**TASK PROMPT**
Begin with the first line and repeat exactly through the line containing "1.7), .05, .10).build('eave_beam', DEEPRED, roof)"; leave every image out.

======== RECORDED DATA ========

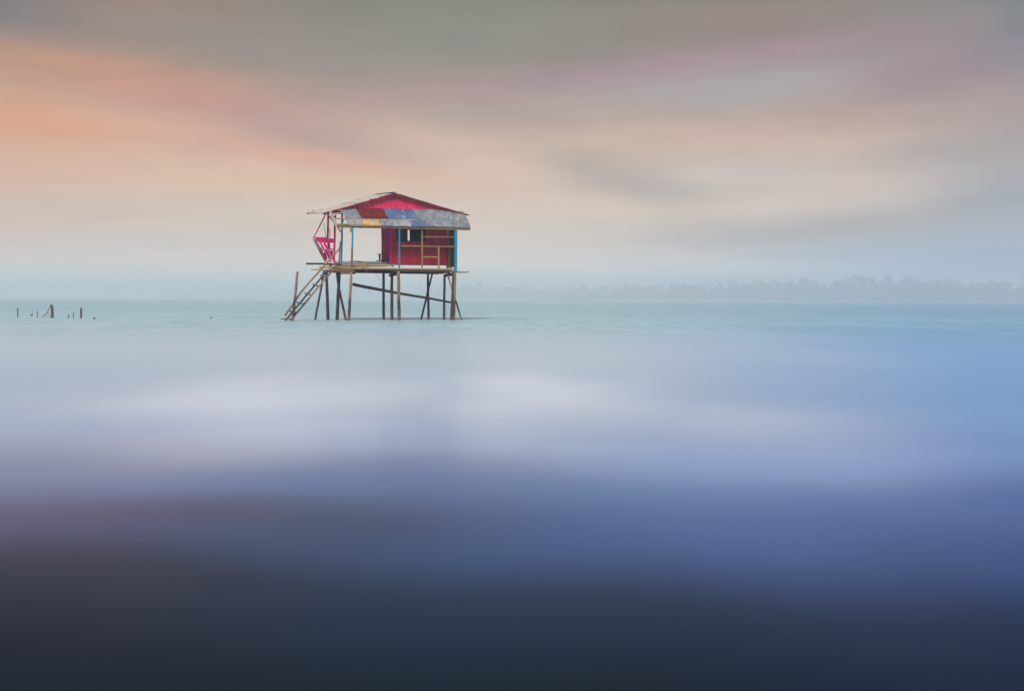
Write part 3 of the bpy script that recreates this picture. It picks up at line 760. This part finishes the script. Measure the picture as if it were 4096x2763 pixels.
# eave beams at the left end
MB().bar(hp(FA(836, 490), 2.6), hp(FA(1130, 462), 1.5), .07, .10).build('eave_beam', DEEPRED, roof)
MB().bar(hp(FA(980, 436), 1.45), hp(FA(1125, 436), 1.45), .05, .05).build('eave_beam', WOOD_L, roof)
MB().bar(hp(FA(985, 465), 1.7), hp(FA(1150, 466), 1.7), .05, .10).build('eave_beam', DEEPRED, roof)

# ---- porch roof: frame, then the patched sheets
porch = MB().bar(hp(FA(1215, 712), -.04), hp(FB(1745, 766), -.04), .06, .165, EY, .006)
porch = porch.build('porch_roof', WOOD_M, house)
MB().bar(hp(FA(1140, 470), 1.1), hp(FB(1600, 500), 1.1), .06, .07).build('purlin', WOOD_M, porch)
MB().bar(hp(FA(1085, 711), -.10), hp(FA(1268, 709), -.10), .05, .200, EY, .004).build('beam_end', WOOD_L, porch)
MB().bar(hp(FA(1010, 497), .95), hp(FA(1175, 502), .95), .05, .055).build('batten', WOOD_L, porch)
MB().bar(hp(FA(1055, 588), .55), hp(FA(1230, 592), .55), .05, .055).build('batten', WOOD_L, porch)
# loose barge board leaning along the porch end
q = [hp(FA(952, 425), 1.2), hp(FA(968, 428), 1.2), hp(FA(1040, 570), .6), hp(FA(1088, 680), .05), hp(FA(1085, 742), -.12), hp(FA(1060, 735), -.12), hp(FA(955, 540), .7)]
MB().slab(q, .02, EY).build('barge_board', WOOD_W, porch)
for t_ in (.1, .36, .62, .9):
    a = hp(FA(1125, 425), 1.2).lerp(hp(FB(1610, 490), 1.2), t_) + dn * 2.6; b_ = hp(FA(1280, 725), -.05).lerp(hp(FB(1735, 745), -.05), t_) + dn * 1.5
    MB().bar(a, b_, .05, .06, EX).build('rafter', WOOD_M, porch)
YT, YM, YB = 1.27, .52, -.13
def topline(xb):     # crop B rows of the top edge, the lap and the bottom edge
    return 408 + max(0, (xb + 530) / 2140.0) * 30 + max(0, xb - 1250) * .085
lapx = lambda xb: 597 + max(0, (xb + 420)) * .012 + max(0, xb - 1100) * .05
botx = lambda xb: 711 + (xb + 375) * .0115
def strip(x0t, x1t, x0b, x1b, up, mat, w_, lift):
    if up: f0, f1, Y0, Y1 = topline, lapx, YT, YM
    else: f0, f1, Y0, Y1 = lapx, botx, YM, YB
    lf = UPV * lift
    MB().sheet(hp(FB(x0t, f0(x0t)), Y0) + lf, hp(FB(x1t, f0(x1t)), Y0) + lf, hp(FB(x1b, f1(x1b)), Y1) + lf, hp(FB(x0b, f1(x0b)), Y1) + lf, w_, .020, 4, .008).build('roof_sheet', mat, porch)
DX = 100.0
# upper course: x of joints along the top and the lap line
up = [(-530, -245, TIN_G), (-245, 226, TIN_R), (226, 535, TIN_B), (535, 735, TIN_B), (735, 905, TIN_G), (905, 1260, TIN_G), (1260, 1618, TIN_G)]
for i, (x0, x1, m_) in enumerate(up):
    strip(x0 - 4, x1 + 4, x0 + DX + 4, x1 + DX + 8, True, m_, max(6, round((x1 - x0) / 32)), .022 + .006 * (i % 2))
lo = [(-425, -155, TIN_P), (-155, 152, TIN_Y), (152, 385, TIN_G), (385, 680, TIN_P), (680, 960, TIN_B), (960, 1195, TIN_G), (1195, 1722, TIN_G)]
for i, (x0, x1, m_) in enumerate(lo):
    strip(x0 - 4, x1 + 4, x0 + 56, (x1 + 60 if x1 < 1700 else 1752), False, m_, max(6, round((x1 - x0) / 32)), .004 + .006 * (i % 2))

# ---- leaning pink rail and frame on the far left corner of the deck
rail = MB().bar(hp(FG(538, 190), 3.10), hp(FG(536, 480), 3.10), .09, .09, EY).bar(hp(FG(534, 478), 3.10), hp(FG(527, 770), 3.10), .10, .095, EY).build('rail_frame', CRIMSON, house)
def rb(p0, p1, Y0, Y1, wd, mat=MAGENTA, name='rail_bar', th=.05):
    return MB().bar(hp(FG(*p0), Y0), hp(FG(*p1), Y1), th, wd, EY, .002).build(name, mat, rail)
rb((545, 870), (560, 1030), 3.1, 3.1, .13, DEEPRED, 'rail_post')
rb((693, 430), (690, 800), 2.2, 2.2, .105, MAGENTA, 'rail_post', .08)
rb((688, 800), (676, 1290), 2.2, 2.2, .105, MAGENTA, 'rail_post', .08)
rb((496, 180), (212, 745), 3.25, 3.4, .062)
rb((500, 190), (690, 430), 2.9, 2.2, .062)
rb((690, 430), (836, 628), 2.2, 1.55, .062)
rb((172, 755), (510, 762), 3.42, 3.05, .062)
rb((485, 150), (490, 205), 2.5, 2.5, .10, MAGENTA, 'rail_post')
MB().slab([hp(FG(*p), 2.3) for p in ((235, 770), (330, 752), (520, 775), (670, 782), (672, 880), (430, 880), (345, 880), (290, 840))], .03, EY).build('rail_panel', MAGENTA, rail)
rb((445, 885), (700, 1335), 2.28, 2.12, .125, MAGENTA, 'rail_slat')
rb((340, 850), (610, 1330), 2.7, 2.5, .080, MAGENTA, 'rail_slat')
rb((235, 790), (500, 1290), 3.05, 2.9, .080, MAGENTA, 'rail_slat')
rb((195, 790), (330, 1050), 3.45, 3.38, .070, GREEN, 'rail_slat')
rb((330, 1050), (480, 1325), 3.38, 3.3, .085, WOOD_M, 'rail_slat')
rb((365, 985), (420, 1070), 2.8, 2.78, .05, GREEN, 'rail_slat')
rb((540, 1030), (672, 1030), 2.25, 2.25, .075)
rb((440, 1110), (500, 1260), 3.5, 3.5, .12, WOOD_D, 'rail_post')
rb((600, 1060), (620, 1170), 3.0, 3.0, .16, WOOD_D, 'rail_panel')
rb((480, 1040), (580, 1220), 3.0, 2.9, .06, WOOD_D, 'rail_slat')
MB().pole([hp(FG(432, 425), 3.6), hp(FG(492, 745), 3.4)], .014, .016, 6).build('rod', IRON, rail)
MB().pole([hp(FG(575, 540), 3.4), hp(FG(580, 775), 3.4)], .018, .02, 6).build('rod', IRON, rail)
post([FG(702, 235), FG(704, 300)], 1.9, .10, DEEPRED, 'post_packer')

# ================================================================== things on and beside the house
# ladder
lb = hz(FC(330, 1390), .1, 0.0)
ladder = empty('ladder', lb, TH)
tag(ladder, 'rough pole ladder leaning from the water up to the deck', 'ladder')
def ext(a, b_):
    d = b_ - a; return b_ + d.normalized() * .55
for p0, p1, Y in (((1165, 300), (285, 1345), .75), ((1262, 318), (425, 1310), .05)):
    a, b_ = hp(FC(*p0), Y + .1), hp(FC(*p1), Y - .25)
    MB().pole([a, b_, ext(a, b_)], .046, .052, 8).build('ladder_rail', PILE_L if Y < .3 else PILE_D, ladder)
for x0, y0, x1, y1 in ((1022, 402, 1140, 440), (850, 600, 972, 645), (672, 798, 822, 842), (485, 1000, 628, 1042), (330, 1195, 452, 1225)):
    MB().pole([hp(FC(x0, y0), .72), hp(FC(x1, y1), .0)], .042, .042, 8).build('rung', RUNG, ladder)
MB().pole([hp(FA(1122, 1108), -.1), hp(FC(640, 700), -.15), hp(FC(222, 1298), -.2)], .042, .054, 8).build('handrail', BAMBOO, ladder)
MB().bar(hp(FC(138, 1372), -.3), hp(FC(415, 1378), -.15), .16, .05, EY, .006).build('foot_board', PILE_L, ladder)
# mooring post at the foot of the ladder
mp = hp(FC(395, 1388), -.32); mp.z = 0
top = hp(FC(505, 312), -.32)
mpost = MB().pole([top, mp, mp + (mp - top).normalized() * .55], .060, .076, 10).build('mooring_post', PILE_L, None, mp)
tag(mpost, 'leaning pale timber mooring post at the foot of the ladder', 'post')

# iron pedestal standing on the deck beside the pink wall
pb = hp(FE(1465, 712), 1.45)
ped = empty('pedestal', pb, TH); tag(ped, 'small dark pedestal stand on the deck beside the plum coloured wall', 'stand')
MB().bar(hp(FE(1375, 695), 1.45), hp(FE(1560, 697), 1.45), .22, .045).build('base', IRON, ped)
MB().pole([hp(FE(1488, 690), 1.45), hp(FE(1486, 560), 1.45), hp(FE(1482, 500), 1.45), hp(FE(1478, 475), 1.45)], .044, .058, 10, 0).build('stem', IRON, ped)
MB().bar(hp(FE(1412, 468), 1.45), hp(FE(1548, 468), 1.45), .20, .02).build('top_plate', IRON, ped)
# block and rope on the deck edge
bk = hp(FE(972, 812), -.02)
blk = MB().bar(hp(FE(972, 722), .02), hp(FE(970, 812), .02), .09, .25, EY).build('wooden_block', WOOD_O, None, bk)
tag(blk, 'short orange wooden block upright on the yellow deck planks', 'block')
rp = MB(); pts = []
for i in range(15):
    an = -1.9 + i / 14 * 5.2
    pts.append(hp(FE(1020 + 82 * math.cos(an), 905 - 75 * math.sin(an)), -.14 + .02 * math.sin(3 * an)))
rp.pole(pts, .010, .010, 6, 0)
rp.pole([hp(FE(935, 930), -.14), hp(FE(1000, 860), -.15), hp(FE(1100, 800), -.13)], .022, .022, 7, 0)
rp.pole([hp(FE(865, 820), -.13), hp(FE(890, 870), -.14), hp(FE(885, 945), -.13)], .013, .013, 6, 0)
rp.pole([hp(FE(1062, 985), -.13), hp(FE(1058, 1080), -.13)], .008, .008, 6, 0)
rpo = rp.build('rope', ROPE, None, hp(FE(1000, 960), -.1))
tag(rpo, 'loop of pale rope hung over the deck edge under the block', 'rope')
ln = MB()
ln.pole([hp(FE(1370, 1085), .2), hp(FE(1395, 1160), .2), hp(FD(180, 440), .2), hp(FD(228, 515), .2)], .006, .006, 5, 0)
ln.pole([hp(FE(1330, 1080), .2), hp(FE(1325, 1190), .2)], .006, .006, 5, 0)
ln.pole([hp(FD(262, 520), .2), hp(FD(240, 600), .2), hp(FD(210, 670), .2)], .005, .005, 5, 0)
tag(ln.build('fishing_line', WEED, None, hp(FE(1370, 1085), .2)), 'thin dark tangled line hanging below the deck', 'line')

# ================================================================== stakes and floats out on the left
def stake(x, y0, y1, r, label, xt=None, r1=None, mat=STAKE):
    b_ = on_water(FS(x, y1)); t_ = at_dist(FS(xt if xt is not None else x, y0), b_.y)
    o = MB().pole([t_, b_, b_ + (b_ - t_).normalized() * .5], r, r1 or r, 8, .04).build('stake', mat, None, b_)
    return tag(o, label, 'stake', 'stakes standing in the sea')
stake(200, 262, 515, .030, 'thin tall stake standing alone nearest the photo edge')
stake(585, 320, 470, .012, 'slender twig-like stake with a small float at its foot', 590)
stake(706, 362, 517, .024, 'short stake between the float twig and the big net post')
stake(1512, 436, 535, .026, 'shortest stub stake between the net post and the thick stake', 1518)
stake(1640, 378, 530, .024, 'thin short stake just before the thick right stake', 1645)
stake(1835, 262, 535, .055, 'thick upright stake at the end of the row, beside a float', r1=.060, mat=STAKE_Y)
# the net post with its slanting stay and torn net
b_ = on_water(FS(1092, 525)); dN = b_.y
netp = empty('net_post', b_); tag(netp, 'tallest thick post with a slanting stay and torn net', 'post')
MB().pole([at_dist(FS(1085, 188), dN), at_dist(FS(1092, 525), dN), at_dist(FS(1092, 590), dN)], .060, .090, 10).build('post', STAKE_Y, netp)
MB().pole([at_dist(FS(1058, 172), dN - .05), at_dist(FS(1060, 240), dN - .05)], .03, .03, 7).build('post_tip', STAKE, netp)
MB().pole([at_dist(FS(1050, 215), dN), at_dist(FS(955, 395), dN), at_dist(FS(860, 470), dN - .2), at_dist(FS(808, 525), dN - .3)], .020, .014, 6).build('stay', STAKE, netp)
for x0, y0, x1, y1 in ((955, 400, 980, 520), (990, 360, 1000, 420), (960, 430, 1040, 520), (900, 440, 910, 520), (880, 470, 960, 525), (1000, 430, 1050, 500)):
    MB().pole([at_dist(FS(x0, y0), dN), at_dist(FS((x0 + x1) / 2 - 4, (y0 + y1) / 2 + 6), dN), at_dist(FS(x1, y1), dN)], .005, .005, 5, 0).build('net_strand', STAKE, netp)
def buoy(p, rx, rz, label):
    b_ = on_water(p); m = MB()
    vs, fs = [], []; nr, ns = 7, 10
    for j in range(nr + 1):
        th = math.pi * j / nr
        for i in range(ns):
            an = 2 * math.pi * i / ns
            k = 1 + .12 * mnoise.noise((math.cos(an) * 2 + p[0], math.sin(an) * 2, j * .8))
            vs.append(b_ + Vector((rx * k * math.sin(th) * math.cos(an), rx * k * math.sin(th) * math.sin(an), rz * .55 + rz * k * math.cos(th))))
    for j in range(nr):
        for i in range(ns): fs.append((j * ns + i, j * ns + (i + 1) % ns, (j + 1) * ns + (i + 1) % ns, (j + 1) * ns + i))
    m.add(vs, fs, True)
    m.pole([b_ + Vector((0, 0, rz * 1.4)), b_ + Vector((.01, 0, rz * 1.75))], rx * .22, rx * .18, 7, 0)   # mooring eye stub
    return tag(m.build('float', STAKE, None, b_), label, 'float', 'small floats on the water')
buoy(FS(553, 474), .075, .055, 'dark float at the foot of the slender twig stake')
buoy(FS(2178, 550), .065, .050, 'low dark float just past the thick end stake')
buoy((845, 1275), .040, .060, 'lone dark float midway between the stakes and the ladder')

# ================================================================== air
hm = bpy.data.materials.new('haze_air'); hm.use_nodes = True
ht = NT(hm.node_tree); ht.n.clear()
pv = ht.new('ShaderNodeVolumePrincipled')
pv.inputs['Color'].default_value = (0.815, 0.862, 0.892, 1)
pv.inputs['Density'].default_value = 0.00096
pv.inputs['Anisotropy'].default_value = 0.05
mo = ht.new('ShaderNodeOutputMaterial'); ht.l.new(pv.outputs[0], mo.inputs['Volume'])
hb = MB(); x0, x1, y0, y1, z0, z1 = -6100, 6100, -400, 7100, -2.0, 52.0
hb.add([(x0, y0, z0), (x1, y0, z0), (x1, y1, z0), (x0, y1, z0), (x0, y0, z1), (x1, y0, z1), (x1, y1, z1), (x0, y1, z1)],
       [(3, 2, 1, 0), (4, 5, 6, 7), (0, 1, 5, 4), (1, 2, 6, 5), (2, 3, 7, 6), (3, 0, 4, 7)])
tag(hb.build('haze', hm), 'thin pale haze lying over the sea', kind='stuff')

========

**REPLY**
Write part 3 of the bpy script that recreates this picture. It picks up at line 760. This part finishes the script. Measure the picture as if it were 4096x2763 pixels.
# eave beams at the left end
MB().bar(hp(FA(836, 490), 2.6), hp(FA(1130, 462), 1.5), .07, .10).build('eave_beam', DEEPRED, roof)
MB().bar(hp(FA(980, 436), 1.45), hp(FA(1125, 436), 1.45), .05, .05).build('eave_beam', WOOD_L, roof)
MB().bar(hp(FA(985, 465), 1.7), hp(FA(1150, 466), 1.7), .05, .10).build('eave_beam', DEEPRED, roof)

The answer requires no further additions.